La politica della paura


Da quando i media accompagnano la vita di tutti, non è esistita giornata in cui non ci sia stata una notizia di allarme: “allarme terrorismo”, “allarme plagio”, “allarme meduse”, “allarme terremoto”, “allarme depressione”, “allarme influenza” ecc. ecc. tanto che viene quasi da pensare che sia proprio la possibilità di allarme a metterci in allarme quando saliamo sul treno a fianco allo straniero con la barba lunga, o quando camminiamo in centro e vediamo qualcuno con “fare sospetto”.

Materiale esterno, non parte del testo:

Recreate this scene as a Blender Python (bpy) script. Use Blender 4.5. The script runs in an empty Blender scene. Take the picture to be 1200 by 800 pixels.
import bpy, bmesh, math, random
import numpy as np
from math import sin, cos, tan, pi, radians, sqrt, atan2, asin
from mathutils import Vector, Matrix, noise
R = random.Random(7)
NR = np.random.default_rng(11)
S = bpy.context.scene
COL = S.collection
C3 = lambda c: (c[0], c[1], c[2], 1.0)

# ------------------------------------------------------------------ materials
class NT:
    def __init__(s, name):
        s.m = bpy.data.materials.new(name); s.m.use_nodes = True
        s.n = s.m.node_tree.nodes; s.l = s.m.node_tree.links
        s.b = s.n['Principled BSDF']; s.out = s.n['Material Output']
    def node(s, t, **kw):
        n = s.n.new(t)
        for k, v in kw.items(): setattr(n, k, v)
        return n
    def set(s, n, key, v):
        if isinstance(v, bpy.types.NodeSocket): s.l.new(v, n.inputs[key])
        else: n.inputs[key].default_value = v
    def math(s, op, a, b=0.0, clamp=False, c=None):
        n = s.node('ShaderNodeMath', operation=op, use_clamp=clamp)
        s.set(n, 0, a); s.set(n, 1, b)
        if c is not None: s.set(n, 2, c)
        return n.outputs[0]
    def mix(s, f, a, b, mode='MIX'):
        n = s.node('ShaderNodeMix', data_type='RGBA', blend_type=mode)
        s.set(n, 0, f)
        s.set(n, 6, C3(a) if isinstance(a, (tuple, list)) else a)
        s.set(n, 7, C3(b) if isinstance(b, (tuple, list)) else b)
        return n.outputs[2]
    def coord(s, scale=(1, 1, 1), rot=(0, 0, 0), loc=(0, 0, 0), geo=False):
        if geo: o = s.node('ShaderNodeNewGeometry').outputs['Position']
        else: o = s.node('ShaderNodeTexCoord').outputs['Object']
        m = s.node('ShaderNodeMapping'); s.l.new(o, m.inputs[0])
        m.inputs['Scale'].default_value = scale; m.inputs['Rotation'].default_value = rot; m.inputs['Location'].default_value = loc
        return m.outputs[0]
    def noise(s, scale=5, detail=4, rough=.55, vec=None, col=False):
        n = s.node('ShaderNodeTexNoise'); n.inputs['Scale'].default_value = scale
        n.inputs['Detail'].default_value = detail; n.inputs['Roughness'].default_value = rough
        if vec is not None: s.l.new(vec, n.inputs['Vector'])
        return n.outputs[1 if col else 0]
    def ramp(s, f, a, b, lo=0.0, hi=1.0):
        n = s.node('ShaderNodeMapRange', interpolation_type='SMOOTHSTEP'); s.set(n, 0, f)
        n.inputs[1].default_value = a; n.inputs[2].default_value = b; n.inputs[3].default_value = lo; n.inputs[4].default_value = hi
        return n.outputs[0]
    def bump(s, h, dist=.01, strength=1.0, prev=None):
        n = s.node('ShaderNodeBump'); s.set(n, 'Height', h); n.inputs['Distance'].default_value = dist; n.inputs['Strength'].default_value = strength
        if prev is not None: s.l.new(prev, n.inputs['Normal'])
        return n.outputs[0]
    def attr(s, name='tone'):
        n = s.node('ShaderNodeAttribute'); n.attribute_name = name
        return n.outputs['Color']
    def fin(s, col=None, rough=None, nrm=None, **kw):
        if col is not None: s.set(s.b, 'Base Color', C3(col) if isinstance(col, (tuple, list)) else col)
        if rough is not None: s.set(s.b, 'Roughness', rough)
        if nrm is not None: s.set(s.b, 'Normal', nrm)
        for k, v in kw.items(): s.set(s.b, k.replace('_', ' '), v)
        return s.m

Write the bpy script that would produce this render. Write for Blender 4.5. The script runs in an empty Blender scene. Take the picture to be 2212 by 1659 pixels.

Ma le notizie che vengono condivise su FaceBook o le notizie superficialmente pubblicate sui media, siamo sicuri essere sempre rispondenti la verità oggettiva dei fatti o dovremmo ricordarci che dietro a quella informazione c’è sempre una posizione soggettiva di maggiore o minore credibilità? Quello che sicuramente sappiamo è che per bisogno sociale, tutti hanno necessità di audience, in più alcuni hanno tramutato questo bisogno in una professione per ottenere un rendiconto economico da quell’audience (click o vendita di giornali) senza pensare che quando una posizione viene presa è una informazione, quando quella informazione viene condivisa diviene una certezza per quella maggioranza della popolazione che si accontenta di leggere il titolo o di dare seguito alla spinta emotiva del momento. Sono in pochi che tendono ad informarsi su quello che li circonda, e sono in tanti coloro che scelgono di cercare in ciò che li circonda qualcosa che confermi le proprie idee o che possa permettere un rendiconto. Molto più facile trovare la conferma del proprio pensiero che mettere in discussione se stessi dovendo ammettere di non essere infallibili.

Sembrerebbe che le nostre stesse basi psico-politiche necessitino di una certa dose di paura sorda per poter far si che le cose vadano così come stanno andando, proprio perché il panico sembrerebbe un ingrediente necessario nell’attuale “minestra”.